VOCATUS ATQUE NON VOCATUS, DEUS ADERIT

Thursday, February 25, 2010

I'm Not Religious, I'm Spiritual

Dear Malady and Purl -
I, too, have now read the introduction to An Altar in the World. I had to laugh when I read the very first sentence: "If I only had a dollar for every time someone told me, 'I'm a spiritual person, not a religious person.'" I tell others that same thing ALL THE TIME!

Malady, you mentioned Taylor's emphasis on finding the divine in everything we do, no matter how small or insignificant. You also alluded to how difficult it is to maintain that kind of awareness when you're grinding through your day. I absolutely agree.

I think I tell people I'm a spiritual person because I long for meaning and connection. I look for meaning and connection in other people. I look for them in objects. Being an outdoor person, I especially look for them in nature. In fact, I fully expect to find God when I'm nature and am a little bummed out when I don't find Him (or Her, as the case may be) in beautiful outdoor places. What's up with that, anyway?

About a month ago, I woke up early when I heard the train pass by our house about a half mile away. Trains go by all the time and I'm so used to them now that I rarely wake up when they pass. But there was something different about this train. Or this particular time. I woke up hearing the train and feeling at complete peace. I could feel my weight on the bed. The sound of the train was crystal clear. My mind was calm and quiet. I felt happy for no particular reason. I think God was with me.

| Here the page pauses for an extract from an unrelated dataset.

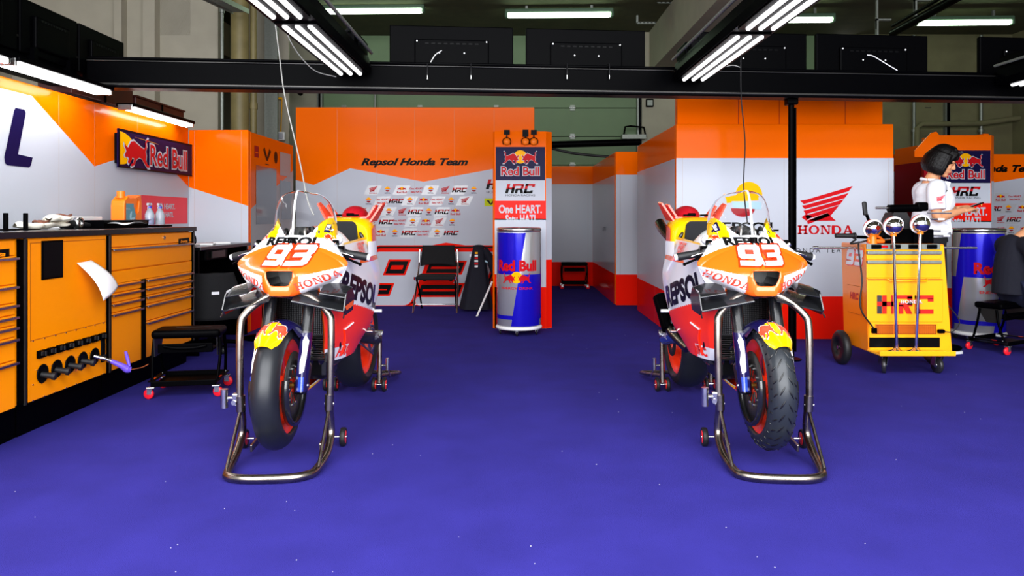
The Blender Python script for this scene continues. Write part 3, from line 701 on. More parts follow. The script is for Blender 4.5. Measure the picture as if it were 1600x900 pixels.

I rarely have this kind of sensation, as my mind is active, fretting, or engaged in some other distraction at nearly every moment of the day. For me, peace is one of those elusive and divine qualities I wish I experienced more of in my everyday life. I cherished this moment with the train.

I'm looking forward to this book.

Love,
Gary

Thursday, February 18, 2010

Introduction to AN ALTAR IN THE WORLD

Dear Gary and Purl--
I just finished reading the introduction to Barbara Brown Taylor's AN ALTAR IN THE WORLD and I am so excited! This sounds like just the book I need. Although it is a simply premise, it seems groundbreaking to find a book on faith that focuses on the sacredness of daily life.  How we can find the sacred in the baking of bread, giving birth to children, making love to our partners and going through the processes of daily living. I am really looking forward to seeing what she has to say. 

This dovetails really well with what I have started reading in Baron Baptiste's 40 DAYS TO PERSONAL REVOLUTION.  I thought I was just picking up a guide to meditation and yoga but I have been surprised how Baptiste mentions Jesus in almost every chapter. Since this book focuses on bodily practices, I think it will be an excellent companion to Taylor's book.  A good start to Lent all around.

-Malady

Wednesday, February 3, 2010

Keeping Promises

Dear Malady and Purl,

Recently I have found myself in a lot of trouble at home and at work. It's because I haven't kept promises to certain key people in my life.

My not coming through hasn't been intentional at all. In fact, I'm meticulous about writing things down and sorting out their respective priorities later.

Of course, one of my problems is that I have a lot to do. I tend to work slowly and carefully, so I often find my tasks piling up. Another problem I have is giving people false hope by promising to have things done by certain deadlines.

As I fall behind on my tasks, I have a tendency to put off the people who I care the most about and/or have the biggest investment in. I also look for simple efficiencies as I do my work. Often I find clear-headedness in getting ten unimportant tasks done at the expense of one important chore for someone who matters a great deal to me.

As a result, some of the relationships I care most about have suffered. I've lost much of the trust I once had in these people because I haven't come through on things I have promised. Right now, I feel inadequate and inauthentic in those relationships.

If you ask me about my own faith, I'll tell you that I derive much of it from the relationships I have with certain people. The people who I have failed. I'm wondering if you've ever found yourself in a similar situation, and if so, what you did to get yourself on track again. I would be grateful for any suggestions you might have to help me.

Gary

Tuesday, February 2, 2010

Lenten Challenge?

Dear Gary and Purl--
Guess what came across my desk today?


It's a yoga/meditation book.  Change your life in 40 days.  My doctor tells me I need to get serious about managing my stress.  I always enjoyed yoga but can't seem to find the time to go to class . I'm thinking of checking out this book and trying it out. Week one involves a 20 minute yoga practice.  By Week Six, you should have worked up to a 75 minute yoga practice.  Remember how many days there are in Lent? That's right. 40 days.  I might make this part of my personal Lenten challenge.